## Goal
Return only the lines running from the line that holds "HC, HSTONE = paint(HPX, HPY, HV)" to the line that holds "return HV[i, j]", including both.

## Scenes as source code
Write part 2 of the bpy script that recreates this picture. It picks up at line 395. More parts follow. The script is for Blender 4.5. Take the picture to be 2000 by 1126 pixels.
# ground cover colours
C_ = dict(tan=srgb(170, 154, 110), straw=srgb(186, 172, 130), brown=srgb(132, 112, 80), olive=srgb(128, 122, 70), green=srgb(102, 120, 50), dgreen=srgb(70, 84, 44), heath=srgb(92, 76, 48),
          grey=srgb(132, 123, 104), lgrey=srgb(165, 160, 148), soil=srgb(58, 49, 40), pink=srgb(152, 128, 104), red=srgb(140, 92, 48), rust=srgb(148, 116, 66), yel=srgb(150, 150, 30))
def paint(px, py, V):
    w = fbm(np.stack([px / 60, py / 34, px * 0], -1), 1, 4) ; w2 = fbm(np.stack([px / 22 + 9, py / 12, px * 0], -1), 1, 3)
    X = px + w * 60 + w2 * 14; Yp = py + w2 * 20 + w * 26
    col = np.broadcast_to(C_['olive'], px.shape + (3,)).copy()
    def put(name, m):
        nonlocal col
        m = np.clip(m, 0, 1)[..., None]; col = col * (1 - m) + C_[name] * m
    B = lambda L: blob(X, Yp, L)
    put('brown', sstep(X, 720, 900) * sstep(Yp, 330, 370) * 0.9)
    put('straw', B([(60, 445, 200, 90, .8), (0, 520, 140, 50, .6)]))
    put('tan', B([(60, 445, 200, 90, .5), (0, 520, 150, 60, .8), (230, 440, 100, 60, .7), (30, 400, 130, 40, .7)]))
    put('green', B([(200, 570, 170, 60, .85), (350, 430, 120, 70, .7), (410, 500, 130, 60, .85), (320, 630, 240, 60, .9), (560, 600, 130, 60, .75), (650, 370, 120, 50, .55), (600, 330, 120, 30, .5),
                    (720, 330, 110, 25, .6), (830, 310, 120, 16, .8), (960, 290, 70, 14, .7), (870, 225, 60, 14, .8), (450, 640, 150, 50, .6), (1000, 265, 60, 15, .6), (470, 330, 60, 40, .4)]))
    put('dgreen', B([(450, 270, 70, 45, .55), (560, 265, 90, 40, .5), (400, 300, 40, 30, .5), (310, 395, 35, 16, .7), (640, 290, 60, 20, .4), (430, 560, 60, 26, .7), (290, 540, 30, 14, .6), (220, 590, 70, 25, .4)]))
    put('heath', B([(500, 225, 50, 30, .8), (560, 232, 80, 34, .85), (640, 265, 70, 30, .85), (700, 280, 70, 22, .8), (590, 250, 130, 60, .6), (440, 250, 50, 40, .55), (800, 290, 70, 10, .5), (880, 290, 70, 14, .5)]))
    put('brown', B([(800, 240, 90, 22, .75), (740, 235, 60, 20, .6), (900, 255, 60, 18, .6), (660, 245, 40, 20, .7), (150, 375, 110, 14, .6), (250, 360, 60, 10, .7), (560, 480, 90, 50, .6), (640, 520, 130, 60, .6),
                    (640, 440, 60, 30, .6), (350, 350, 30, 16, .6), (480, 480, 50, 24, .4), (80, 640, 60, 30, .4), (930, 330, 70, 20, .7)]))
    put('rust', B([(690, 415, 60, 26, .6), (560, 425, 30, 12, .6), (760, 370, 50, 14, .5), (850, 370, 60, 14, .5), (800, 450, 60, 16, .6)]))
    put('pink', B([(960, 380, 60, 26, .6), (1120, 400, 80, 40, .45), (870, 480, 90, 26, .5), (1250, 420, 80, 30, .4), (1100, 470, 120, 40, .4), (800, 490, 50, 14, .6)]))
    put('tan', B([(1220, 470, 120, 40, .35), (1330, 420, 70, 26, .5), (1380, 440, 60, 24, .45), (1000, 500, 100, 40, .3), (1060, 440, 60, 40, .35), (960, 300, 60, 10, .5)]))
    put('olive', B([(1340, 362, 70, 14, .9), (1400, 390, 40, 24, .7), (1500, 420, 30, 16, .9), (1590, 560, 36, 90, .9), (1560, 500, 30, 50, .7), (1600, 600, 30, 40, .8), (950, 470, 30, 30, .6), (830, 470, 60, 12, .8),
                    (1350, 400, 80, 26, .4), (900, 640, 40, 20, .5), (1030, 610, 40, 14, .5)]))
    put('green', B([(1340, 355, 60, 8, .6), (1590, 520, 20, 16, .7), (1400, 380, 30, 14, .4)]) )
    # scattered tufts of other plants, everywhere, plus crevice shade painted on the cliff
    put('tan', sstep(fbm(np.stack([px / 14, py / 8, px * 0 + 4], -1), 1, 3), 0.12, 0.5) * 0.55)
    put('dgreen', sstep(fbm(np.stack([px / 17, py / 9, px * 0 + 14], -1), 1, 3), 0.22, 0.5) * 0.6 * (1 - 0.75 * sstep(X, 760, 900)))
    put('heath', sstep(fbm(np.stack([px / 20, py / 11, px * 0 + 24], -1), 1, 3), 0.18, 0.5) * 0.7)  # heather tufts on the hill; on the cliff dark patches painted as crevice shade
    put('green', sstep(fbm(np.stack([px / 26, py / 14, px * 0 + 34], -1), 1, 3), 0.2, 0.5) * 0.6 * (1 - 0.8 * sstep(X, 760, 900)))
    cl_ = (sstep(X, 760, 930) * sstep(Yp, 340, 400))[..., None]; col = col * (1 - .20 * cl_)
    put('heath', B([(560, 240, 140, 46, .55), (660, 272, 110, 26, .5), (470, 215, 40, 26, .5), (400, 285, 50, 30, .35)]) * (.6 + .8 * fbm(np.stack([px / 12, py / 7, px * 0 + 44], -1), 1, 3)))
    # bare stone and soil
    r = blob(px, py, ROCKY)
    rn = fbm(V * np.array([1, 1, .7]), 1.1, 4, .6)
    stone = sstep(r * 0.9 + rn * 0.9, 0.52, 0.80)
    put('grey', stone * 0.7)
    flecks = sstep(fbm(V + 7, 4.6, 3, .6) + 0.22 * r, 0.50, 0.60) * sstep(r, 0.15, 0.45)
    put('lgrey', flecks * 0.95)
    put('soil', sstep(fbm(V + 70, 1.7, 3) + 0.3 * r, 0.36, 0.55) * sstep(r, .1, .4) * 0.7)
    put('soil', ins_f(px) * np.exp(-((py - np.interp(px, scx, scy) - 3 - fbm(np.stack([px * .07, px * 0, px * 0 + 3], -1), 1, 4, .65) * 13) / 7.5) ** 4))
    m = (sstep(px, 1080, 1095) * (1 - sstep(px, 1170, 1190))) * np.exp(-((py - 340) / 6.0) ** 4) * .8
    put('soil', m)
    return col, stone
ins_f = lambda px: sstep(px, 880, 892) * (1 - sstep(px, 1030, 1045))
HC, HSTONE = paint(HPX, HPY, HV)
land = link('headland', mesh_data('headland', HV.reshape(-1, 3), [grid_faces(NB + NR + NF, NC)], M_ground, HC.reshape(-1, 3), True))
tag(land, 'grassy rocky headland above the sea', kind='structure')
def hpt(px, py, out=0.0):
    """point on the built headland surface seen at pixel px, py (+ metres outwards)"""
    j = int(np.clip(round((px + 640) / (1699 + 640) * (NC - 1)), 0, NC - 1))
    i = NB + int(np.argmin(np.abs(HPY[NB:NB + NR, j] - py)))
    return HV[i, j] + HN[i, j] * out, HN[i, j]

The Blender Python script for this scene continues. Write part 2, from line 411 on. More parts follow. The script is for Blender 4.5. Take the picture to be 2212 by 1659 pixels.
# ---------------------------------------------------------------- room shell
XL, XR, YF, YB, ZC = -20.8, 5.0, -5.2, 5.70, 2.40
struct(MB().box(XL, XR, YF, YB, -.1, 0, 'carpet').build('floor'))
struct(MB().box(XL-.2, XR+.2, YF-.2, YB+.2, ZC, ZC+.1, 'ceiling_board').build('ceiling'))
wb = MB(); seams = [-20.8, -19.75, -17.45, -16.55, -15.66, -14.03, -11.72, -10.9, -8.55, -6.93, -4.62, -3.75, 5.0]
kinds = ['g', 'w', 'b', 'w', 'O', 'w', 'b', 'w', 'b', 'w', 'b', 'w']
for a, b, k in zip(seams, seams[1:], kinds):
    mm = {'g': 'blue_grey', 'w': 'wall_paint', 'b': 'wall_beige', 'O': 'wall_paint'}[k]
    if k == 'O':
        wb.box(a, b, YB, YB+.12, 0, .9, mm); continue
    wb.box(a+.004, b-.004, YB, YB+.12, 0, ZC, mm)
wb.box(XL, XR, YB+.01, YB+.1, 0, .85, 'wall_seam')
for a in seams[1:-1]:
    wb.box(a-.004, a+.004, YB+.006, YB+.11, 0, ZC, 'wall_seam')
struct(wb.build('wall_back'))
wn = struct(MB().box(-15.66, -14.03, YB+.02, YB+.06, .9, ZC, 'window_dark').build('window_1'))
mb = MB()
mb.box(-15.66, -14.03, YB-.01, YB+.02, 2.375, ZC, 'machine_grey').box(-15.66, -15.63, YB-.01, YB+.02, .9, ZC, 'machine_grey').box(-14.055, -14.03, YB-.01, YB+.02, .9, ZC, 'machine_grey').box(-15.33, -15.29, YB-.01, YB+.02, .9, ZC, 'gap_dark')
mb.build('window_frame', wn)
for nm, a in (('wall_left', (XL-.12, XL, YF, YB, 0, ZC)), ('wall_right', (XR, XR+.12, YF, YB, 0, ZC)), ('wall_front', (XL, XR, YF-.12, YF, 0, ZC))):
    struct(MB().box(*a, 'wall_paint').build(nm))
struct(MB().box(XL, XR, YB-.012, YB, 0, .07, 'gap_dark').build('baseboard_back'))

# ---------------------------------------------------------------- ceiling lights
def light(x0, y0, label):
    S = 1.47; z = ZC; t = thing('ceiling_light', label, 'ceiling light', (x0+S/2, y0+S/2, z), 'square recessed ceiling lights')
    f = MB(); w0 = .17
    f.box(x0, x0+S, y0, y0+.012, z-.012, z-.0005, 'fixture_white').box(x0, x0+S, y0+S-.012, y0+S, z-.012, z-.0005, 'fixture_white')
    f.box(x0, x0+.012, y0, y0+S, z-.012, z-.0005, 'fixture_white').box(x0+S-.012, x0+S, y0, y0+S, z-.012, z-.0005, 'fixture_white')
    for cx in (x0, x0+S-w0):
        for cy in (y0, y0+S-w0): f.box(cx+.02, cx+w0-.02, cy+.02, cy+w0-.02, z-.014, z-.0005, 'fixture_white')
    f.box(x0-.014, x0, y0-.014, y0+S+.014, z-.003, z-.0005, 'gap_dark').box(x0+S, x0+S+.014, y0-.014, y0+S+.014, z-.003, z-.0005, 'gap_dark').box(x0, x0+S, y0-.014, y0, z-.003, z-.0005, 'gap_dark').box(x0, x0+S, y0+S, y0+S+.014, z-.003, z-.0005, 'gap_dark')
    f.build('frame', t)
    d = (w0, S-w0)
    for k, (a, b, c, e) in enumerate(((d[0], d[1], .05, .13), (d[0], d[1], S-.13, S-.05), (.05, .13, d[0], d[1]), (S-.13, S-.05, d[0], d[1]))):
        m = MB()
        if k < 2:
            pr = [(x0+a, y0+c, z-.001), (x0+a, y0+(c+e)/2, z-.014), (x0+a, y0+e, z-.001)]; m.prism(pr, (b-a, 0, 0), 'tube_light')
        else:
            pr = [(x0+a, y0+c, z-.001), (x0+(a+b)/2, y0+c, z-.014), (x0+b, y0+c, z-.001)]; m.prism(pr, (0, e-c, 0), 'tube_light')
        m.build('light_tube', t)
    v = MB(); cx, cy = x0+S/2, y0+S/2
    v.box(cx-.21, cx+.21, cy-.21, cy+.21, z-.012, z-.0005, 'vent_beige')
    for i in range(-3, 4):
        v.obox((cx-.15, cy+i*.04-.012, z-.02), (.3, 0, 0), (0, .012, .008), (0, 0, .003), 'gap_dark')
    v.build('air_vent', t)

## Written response
HC, HSTONE = paint(HPX, HPY, HV)
land = link('headland', mesh_data('headland', HV.reshape(-1, 3), [grid_faces(NB + NR + NF, NC)], M_ground, HC.reshape(-1, 3), True))
tag(land, 'grassy rocky headland above the sea', kind='structure')
def hpt(px, py, out=0.0):
    """point on the built headland surface seen at pixel px, py (+ metres outwards)"""
    j = int(np.clip(round((px + 640) / (1699 + 640) * (NC - 1)), 0, NC - 1))
    i = NB + int(np.argmin(np.abs(HPY[NB:NB + NR, j] - py)))
    return HV[i, j] + HN[i, j] * out, HN[i, j]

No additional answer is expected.